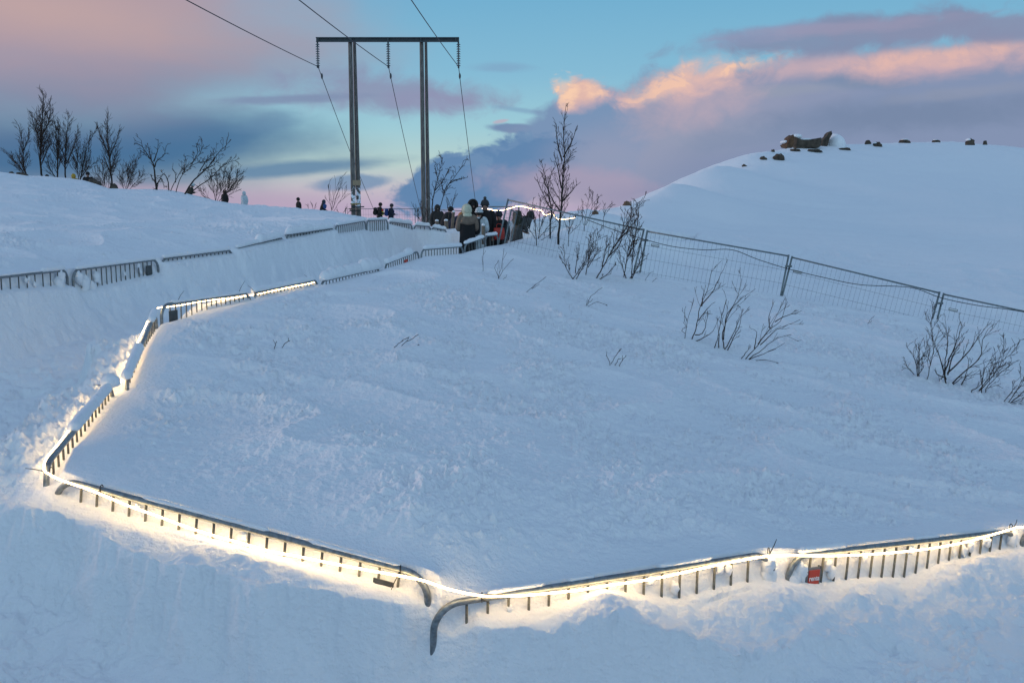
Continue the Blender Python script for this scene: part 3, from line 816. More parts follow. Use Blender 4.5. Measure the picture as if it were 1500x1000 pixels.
# ------------------------------------------------------------------ bare trees and shrubs
def rvec(rg):
    v = np.array([rg.gauss(0, 1) for _ in range(3)]); return v / np.linalg.norm(v)

def grow(mb, rg, p, d, Ln, r, lvl, P):
    n = max(3, int(Ln / P['seg'])); pts = [p.copy()]; rad = [r]
    d = d / np.linalg.norm(d); p = p.copy()
    for i in range(n):
        d = d + rvec(rg) * P['wob'] + np.array([0, 0, P['up']]) + np.array(P.get('wind', (0, 0, 0)))
        d /= np.linalg.norm(d)
        p = p + d * Ln / n; pts.append(p.copy()); rad.append(max(P['rmin'], r * (1 - .75 * (i + 1) / n)))
    mb.tube(pts, rad, 5 if r > .012 else (4 if r > P['rmin'] * 1.5 else 3), lvl == 0)
    if lvl >= P['lev']: return
    sprout(mb, rg, pts, rad, Ln, lvl, P)

def sprout(mb, rg, pts, rad, Ln, lvl, P, t0=None, crown=None):
    nc = max(1, int(P['dens'] * Ln * (P.get('decay', 1) ** lvl if lvl else P.get('dens0', 1.0)) + rg.random()))
    t0 = P['t0'] if t0 is None else t0
    n = len(pts) - 1
    for c in range(nc):
        t = t0 + (1 - t0) * (c + rg.random()) / nc
        k = min(int(t * n), n - 1); q = pts[k] + (pts[k + 1] - pts[k]) * (t * n - k)
        ax = pts[k + 1] - pts[k]; ax = ax / (np.linalg.norm(ax) + 1e-9)
        s = rvec(rg); s = s - ax * s.dot(ax); s /= np.linalg.norm(s)
        a = R(P['ang'] + rg.uniform(-13, 13))
        dd = ax * math.cos(a) + s * math.sin(a)
        if crown is not None: l2 = crown(t) * rg.uniform(.7, 1.15)
        else: l2 = Ln * P['ratio'] * (1 - .55 * t) * rg.uniform(.6, 1.2)
        if l2 < P.get('minlen', .03): l2 = P.get('minlen', .03) * rg.uniform(.8, 1.3)
        grow(mb, rg, q, dd, l2, max(P['rmin'], rad[k] * P.get('rr', .6)), lvl + 1, P)

BIRCH = dict(seg=.2, wob=.075, up=.075, rmin=.0068, lev=3, dens=11, ang=27, ratio=.55, t0=.12, rr=.42, decay=.62, minlen=.16)
GNARL = dict(seg=.14, wob=.22, up=.05, rmin=.0095, lev=3, dens=5.0, ang=42, ratio=.5, t0=.2, rr=.5, decay=.8, minlen=.12)
SHRUB = dict(seg=.07, wob=.13, up=.07, rmin=.0028, lev=3, dens=13, ang=31, ratio=.44, t0=.15, rr=.5, decay=.8, minlen=.06)

def tree(kind, label, px, py, Y, stems, P, r0, seed, group=None, crown=None, t0=.18, ground=None, cat='tree', n0=None):
    """stems: lists of pixel offsets (dx, dy up) traced from the base; each limb then carries its own twigs."""
    rg = random.Random(seed)
    o = at(px, py, Y)
    s = Y / F
    root = empty(kind, o); tag(root, label, cat, group)
    tr, cr = MB(), MB()
    for si, st in enumerate(stems):
        dep = 0; P3 = []
        for j, (dx, dy) in enumerate(st):
            if j: dep += rg.uniform(-.14, .14) * math.hypot(dx - st[j - 1][0], dy - st[j - 1][1]) * s * 2
            P3.append(np.array([dx * s, dep, dy * s]))
        Ln = sum(np.linalg.norm(P3[i + 1] - P3[i]) for i in range(len(P3) - 1))
        r0_ = r0 * .62; n = max(8, int(Ln / .18))
        pts = spline(P3, n); ra = r0_ * (1 if si == 0 else .66)
        pts = [p + rvec(rg) * .012 * (0 if i == 0 else 1) for i, p in enumerate(pts)]
        if si == 0: pts = [pts[0] + np.array([0, 0, -.5])] + pts
        rad = [max(P['rmin'] * 1.2, ra * (1 - .82 * (i / (len(pts) - 1)) ** .9)) for i in range(len(pts))]
        tr.tube(pts, rad, 7)
        cf = (lambda t, h=Ln: crown(t) * h) if crown else None
        sprout(cr, rg, pts, rad, Ln, 0, dict(P, dens0=n0 or 1.0), t0, cf)
    tr.build('trunk', BARK, root); cr.build('crown', TWIG, root)
    return root

bc = lambda t: .36 * max(.2, (1 - t) ** .8) + .03
G1 = 'bare trees on the left ridge'
tree('birch_tree', 'leftmost small bare birch with low sprawling twigs on the left ridge', 41, 262, 55, [[(0, 0), (-5, 20), (-4, 45), (-13, 78)], [(0, 0), (-15, 22), (-34, 40)], [(-4, 40), (4, 55), (7, 72)]], BIRCH, .085, 11, G1, bc, .1)
tree('birch_tree', 'tallest bare birch on the left ridge', 62, 264, 55, [[(0, 0), (-1, 30), (2, 65), (4, 90), (10, 122)], [(1, 55), (-6, 75), (-12, 92)], [(2, 60), (12, 85), (18, 112)]], BIRCH, .10, 12, G1, bc, .18)
tree('birch_tree', 'slim bare birch right next to the tallest one on the left ridge', 84, 265, 55, [[(0, 0), (4, 30), (3, 60), (1, 84)], [(0, 0), (-8, 20), (-14, 42)], [(3, 30), (9, 60), (12, 82)]], BIRCH, .08, 13, G1, bc, .15)
tree('birch_tree', 'straight bare birch in the middle of the left ridge clump', 96, 265, 55.5, [[(0, 0), (4, 28), (6, 60), (10, 92)], [(3, 24), (14, 50), (20, 76)]], BIRCH, .08, 14, G1, bc, .18)
tree('birch_tree', 'low bare birch fanning right at the edge of the left ridge clump', 116, 270, 54, [[(0, 0), (4, 25), (14, 50), (28, 80)], [(0, 0), (-3, 30), (2, 60)], [(2, 8), (16, 22), (30, 34)]], BIRCH, .06, 15, G1, bc, .12)
tree('birch_tree', 'lone upright bare birch on the left ridge, dark boulder at its foot', 165, 280, 52, [[(0, 0), (0, 36), (-2, 70), (2, 111)], [(-1, 48), (-10, 72), (-18, 92)], [(-1, 50), (8, 72), (14, 88)]], BIRCH, .085, 16, G1, lambda t: .30 * max(.12, (1 - t) ** .7) + .02, .2)
tree('birch_shrub', 'dense low bare bush left of the lone upright birch', 156, 280, 51, [[(0, 0), (-8, 14), (-16, 30)], [(0, 0), (-2, 20), (-4, 40)], [(-2, 0), (-10, 8), (-18, 12)], [(2, 0), (6, 20), (12, 34)]], BIRCH, .03, 17, G1, None, .1, cat='shrub')
tree('birch_shrub', 'slanting bare bush right of the lone upright birch', 184, 282, 51, [[(0, 0), (10, 20), (20, 46)], [(0, 0), (-6, 14), (-2, 34)], [(2, 0), (14, 14), (24, 26)], [(0, 0), (4, 22), (8, 38)]], BIRCH, .035, 18, G1, None, .15, cat='shrub')
tree('gnarled_tree', 'crooked bare tree with forked antler-like top on the left ridge', 230.5, 282, 50, [[(0, 0), (-1, 25), (-2, 38), (-8, 50), (-16, 62), (-18, 74)], [(-2, 36), (2, 45), (12, 52), (17, 66)], [(-2, 36), (-8, 52), (-12, 70)], [(-3, 44), (2, 58), (3, 73)], [(0, 10), (-8, 26)], [(0, 12), (8, 20), (12, 6)]], GNARL, .085, 21, G1, lambda t: .16, .3)
tree('gnarled_tree', 'crooked bare tree with looping low branch on the left ridge', 248, 284, 50, [[(0, 0), (-3, 20), (-8, 28), (-14, 18), (-18, 8)], [(0, 0), (10, 16), (20, 30), (30, 38), (46, 54), (54, 70)], [(9, -1), (16, 22), (28, 36), (42, 44), (56, 46)], [(20, 28), (26, 40), (26, 54)], [(10, 16), (10, 28), (7, 36)], [(34, 42), (44, 58), (42, 72)], [(46, 44), (58, 48), (64, 56)]], GNARL, .055, 22, G1, lambda t: .16, .3)
tree('gnarled_tree', 'wind bent bare tree leaning far right on the left ridge', 270, 286, 49, [[(0, 0), (12, 20), (28, 36), (38, 48), (50, 62), (61, 72)], [(10, 4), (22, 14), (38, 26), (50, 38), (60, 46), (72, 50)], [(24, 34), (34, 50), (44, 60)], [(28, 36), (42, 42), (52, 52)], [(38, 26), (52, 30)]], GNARL, .075, 23, G1, lambda t: .17, .3)
tree('birch_shrub', 'wide bare bush behind the figure with the dark hood on the left ridge', 316, 296, 52, [[(0, 0), (-4, 22), (-8, 36)], [(2, 0), (10, 24), (14, 44)], [(4, 0), (24, 22), (38, 40)], [(-2, 0), (-14, 10), (-20, 20)], [(4, 0), (16, 16), (22, 44)], [(0, 0), (4, 18), (6, 40)]], BIRCH, .034, 24, G1, None, .15, cat='shrub')
tree('birch_shrub', 'thin dry bush just left of the left twin pole', 485, 312, 48, [[(0, 0), (4, 20), (14, 52)], [(1, 0), (-2, 24), (-3, 40)], [(2, 0), (14, 18), (24, 34)], [(2, 4), (10, 26), (18, 44)]], dict(BIRCH, lev=2, dens=4), .028, 25, 'bushes on the skyline', None, .2, cat='shrub')
tree('dry_stalk', 'small dry stalks on the crest between the two dark walkers', 459, 308, 46, [[(0, 0), (-2, 10)], [(1, 0), (4, 8)], [(-6, -1), (-9, 8)]], dict(BIRCH, lev=1), .014, 26, 'bushes on the skyline', None, .3, cat='plant')
tree('dry_stalk', 'small dry stalks right of the bush by the left twin pole', 498, 316, 44, [[(0, 0), (-4, 9)], [(2, 0), (10, 12)], [(8, -1), (16, 10)]], dict(BIRCH, lev=1), .014, 27, 'bushes on the skyline', None, .3, cat='plant')
tree('gnarled_tree', 'bare gnarled tree leaning right beside the right twin pole', 634, 330, 47, [[(0, 0), (0, 28), (4, 50), (10, 72), (16, 96)], [(2, 2), (10, 22), (16, 40), (18, 50), (30, 66), (47, 88)], [(4, 50), (16, 64), (26, 84)], [(18, 46), (14, 60), (24, 78)], [(24, 60), (38, 66), (48, 68)], [(8, 66), (4, 84)]], GNARL, .065, 28, None, lambda t: .16, .35)
tree('birch_shrub', 'thin bare bush low at the foot of the right twin pole', 622, 332, 44, [[(0, 0), (-8, 12), (-14, 26)], [(2, 0), (-3, 16), (-6, 34)], [(0, 1), (5, 12), (4, 24)]], dict(BIRCH, lev=2), .022, 29, 'bushes on the skyline', None, .2, cat='shrub')
tree('birch_shrub', 'thin upright twigs between the right twin pole and the crowd', 660, 322, 40, [[(0, 0), (2, 18), (8, 38)], [(0, 0), (-4, 16), (-3, 30)]], dict(BIRCH, lev=1), .018, 30, 'bushes on the skyline', None, .2, cat='shrub')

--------

**Task statement**
Repeat, exactly and in full, each line from the start of the data to the line that contains "sprout(mb, rg, pts, rad, Ln, lvl, P)". Pictures do not go in.

**Result of the exercise**
Continue the Blender Python script for this scene: part 3, from line 816. More parts follow. Use Blender 4.5. Measure the picture as if it were 1500x1000 pixels.
# ------------------------------------------------------------------ bare trees and shrubs
def rvec(rg):
    v = np.array([rg.gauss(0, 1) for _ in range(3)]); return v / np.linalg.norm(v)

def grow(mb, rg, p, d, Ln, r, lvl, P):
    n = max(3, int(Ln / P['seg'])); pts = [p.copy()]; rad = [r]
    d = d / np.linalg.norm(d); p = p.copy()
    for i in range(n):
        d = d + rvec(rg) * P['wob'] + np.array([0, 0, P['up']]) + np.array(P.get('wind', (0, 0, 0)))
        d /= np.linalg.norm(d)
        p = p + d * Ln / n; pts.append(p.copy()); rad.append(max(P['rmin'], r * (1 - .75 * (i + 1) / n)))
    mb.tube(pts, rad, 5 if r > .012 else (4 if r > P['rmin'] * 1.5 else 3), lvl == 0)
    if lvl >= P['lev']: return
    sprout(mb, rg, pts, rad, Ln, lvl, P)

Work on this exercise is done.